Most assets are designed to an allowable stress limit, beyond which the operating conditions are considered unsafe due to the risk of material deformation and ultimately failure. Pipe stress analysis takes into account many different factors – weight, pressure, temperature gradient and flexibility, to name a few – leading to lots of interacting loads to consider and understand. Meanwhile, the stress analysis of a tank may only consider two loads: the weight of product and wind. A deep understanding of stress analysis fundamentals is needed to ensure that the correct assessment methodology is applied when confronted with different scenarios. The impact of defects that can cause stress to increase in structures may also need to be considered; often, a Stress Concentration Factor (SCF) is used in these situations, which can be generated by FEA modelling or by using well-established codes. ROSEN has experience in conducting stress analysis for all types of structures and defects.

Fracture Assessment

Industrial assets are made from materials susceptible to many forms of cracking introduced during the manufacturing stage or due to cyclical loading or environmental mechanisms. Fracture mechanics is used to assess crack defects and can be used to model different failure modes, including plastic collapse and fracture. We have conducted assessments on cracks in complex geometries and interacting with other defects, supported where necessary with finite element analyses. ROSEN also has the expertise to develop or review fracture control plans for pipelines transporting different gas compositions and supporting full-scale fracture arrest testing. Tools used by our internationally recognized experts include in-house software, Signal FFS, TWI Crackwise and MAT8.

Fatigue Assessment

Assets are exposed to cyclic loading throughout their operational life, which causes fatigue damage to components and defects. Understanding the amount of fatigue damage accrued over time is critical in identifying when remedial action should be taken. Different techniques can be used to calculate the impact of fatigue. For cracks, a fracture mechanics growth assessment is often completed, but for other components and defects, a S-N approach can be taken, where a stress concentration factor is determined, and a stress range and frequency calculated and compared to applicable remaining life (S-N) curves. ROSEN can use these assessment methods to assess all types of components, either deterministically or using probabilistic methods. For geometric deformations in pipelines (i.e. dents), we can use high-resolution ILI geometry data and our FE-DAT software to generate real feature-specific SCFs and calculate remaining life. This is just one application of our advanced fatigue assessment services.

Finite Element Analysis (FEA)

Finite Element Analysis (FEA) is a powerful tool for understanding and predicting the behavior of complex structures. It is used to model a variety of different geometries, and multiple load scenarios can easily be applied. Strength assessments of assets can be conducted and compared to original design criteria and remaining life estimated with fatigue assessments to support life extension activities.
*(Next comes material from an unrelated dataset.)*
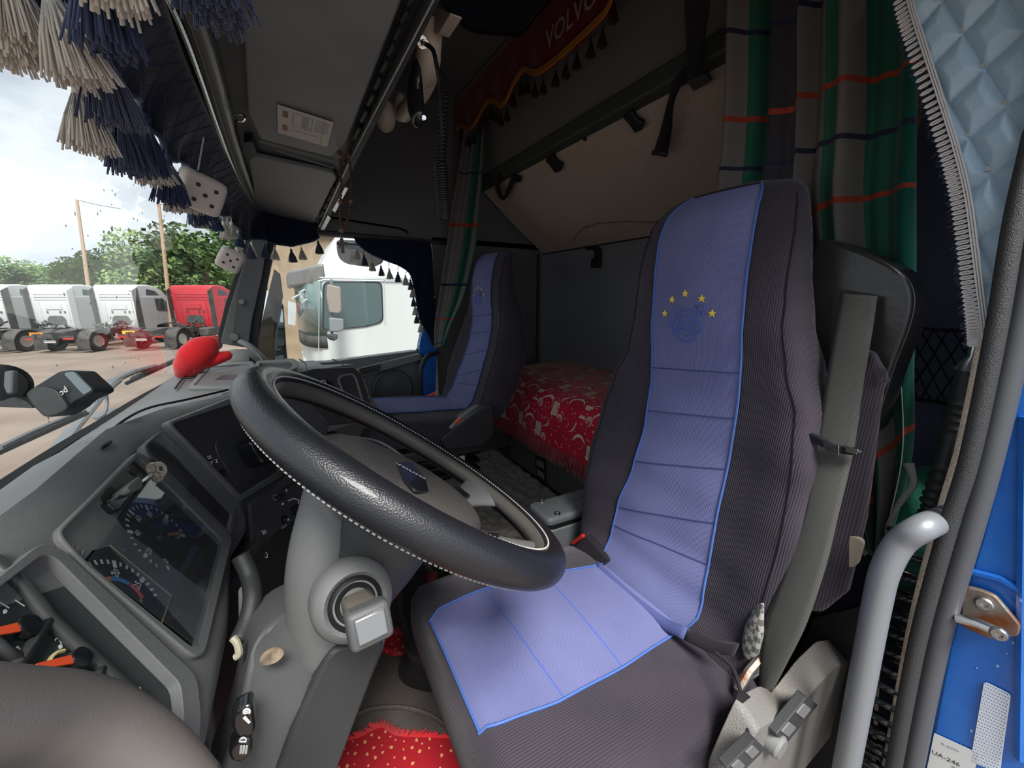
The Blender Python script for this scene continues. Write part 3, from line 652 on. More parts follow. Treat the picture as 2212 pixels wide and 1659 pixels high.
    for sd in (0, 1): MB().tube([cpan(i/40, sd)+V((0, 0, .0015)) for i in range(41)], .0023, 6).build('piping', M['piping'], t)
    MB().tube([cpan(.004, j/14)+V((0, 0, .001)) for j in range(15)], .0022, 6).build('piping', M['piping'], t)
    b = MB()
    for x0, x1 in ((.31, .30), (.44, .45)): b.tube([cpan((lerp(x0, x1, j/14)-.172)/.458, j/14)+V((0, 0, .0004)) for j in range(15)], .0011, 4)
    b.build('seam', M['embroid'], t)
    # lower skirt of the backrest cover and pedestal
    b = MB().prism([T(p) for p in ((.20, SY-.24, -.79), (.20, SY+.24, -.79), (.66, SY+.24, -.81), (.66, SY-.24, -.81))], (0, 0, -.05)); b.build('seat_pan', M['plastic_d'], t, bev=.01)
    b = MB().prism([T((x, SY-.17, z)) for x, z in ((.24, -.84), (.64, -.84), (.62, -1.04), (.28, -1.04))], (0, .34, 0)); b.build('pedestal', M['black'], t, bev=.02)
    b = MB()
    for z in (-.88, -.93, -.98): b.prism([T((x, SY-.2, z)) for x in (.22, .66)]+[T((x, SY+.2, z)) for x in (.66, .22)], (0, 0, -.02))
    b.build('bellows', M['black'], t, bev=.008)
    return t, T, ps, cs
ds, T0, ps0, cs0 = make_seat('driver_seat', 'driver seat in black ribbed cover with violet blue centre panel, nearest the open door', 'covered cab seats', 0, 0, -.67, 1)
# driver's seat extras ------------------------------------------------
X8 = .83
def q8(px, py, x=X8): return P(px, py, x=x)
ho = [q8(1758, 512), q8(1800, 520), q8(1860, 540), q8(1930, 572), q8(1966, 606), q8(1977, 650), q8(1962, 712), q8(1930, 790), q8(1912, 850), q8(1880, 950), q8(1800, 950), q8(1740, 800), q8(1740, 600)]
b = MB().prism(rpoly(ho, .03), (.075, 0, 0)); b.build('belt_frame', M['leatherd'], ds, bev=.022, seg=4, label='black padded shoulder frame')
sl_ = [q8(1806, 624, .826), q8(1892, 636, .826), q8(1899, 650, .826), q8(1880, 740, .826), q8(1790, 760, .826), q8(1800, 640, .826)]
MB().prism(rpoly(sl_, .008), (.01, 0, 0)).build('belt_slot', M['black'], ds)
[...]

The versatility of FEA in the hands of one of ROSEN’s experienced operators allows for even the most complex defects to be assessed and their criticality to be determined. Our world class team utilizes a wide range of advanced software including ABAQUS, ANSYS, BFLEX, Orcaflex, PLE4Win, CEASAR II, SESAM, USFOS, SACS etc.

Strain Assessment

Strain is a measure of the relative deformation of a material from its original state, so when assessing deformations like dents and buckles, it is critical to understand it, as cracking can occur in materials when strains are too high. Curvature is regularly used to estimate strain, for example by using XYZ data from an ILI Inertia Measurement Unit (IMU) for bending strain or high-resolution geometry data for local surface strain for pipeline dents. Correct application of strain-based assessments requires a thorough understanding of loading conditions and material properties. Another challenge is establishing strain limits when defects are present, for example by calculating tensile strain limits for a pipeline when girth welds have known circumferential flaws. These challenges are difficult, but ROSEN has experience in overcoming them and making sure assets remain safe.

The Benefit

The greatest benefits are achieved when the results of advanced engineering assessments are used to inform key integrity decisions. For example, the simplest repair can sometimes be underwritten by multiple interlinking assessments. Knowing which methodologies are most appropriate is where we start. This way, unnecessary repair work can be avoided, and the remaining life of assets can be extended. Access to ROSEN’s team of experts will give you a conclusive answer as to whether there is a pathway to conclusively assess the integrity of an asset.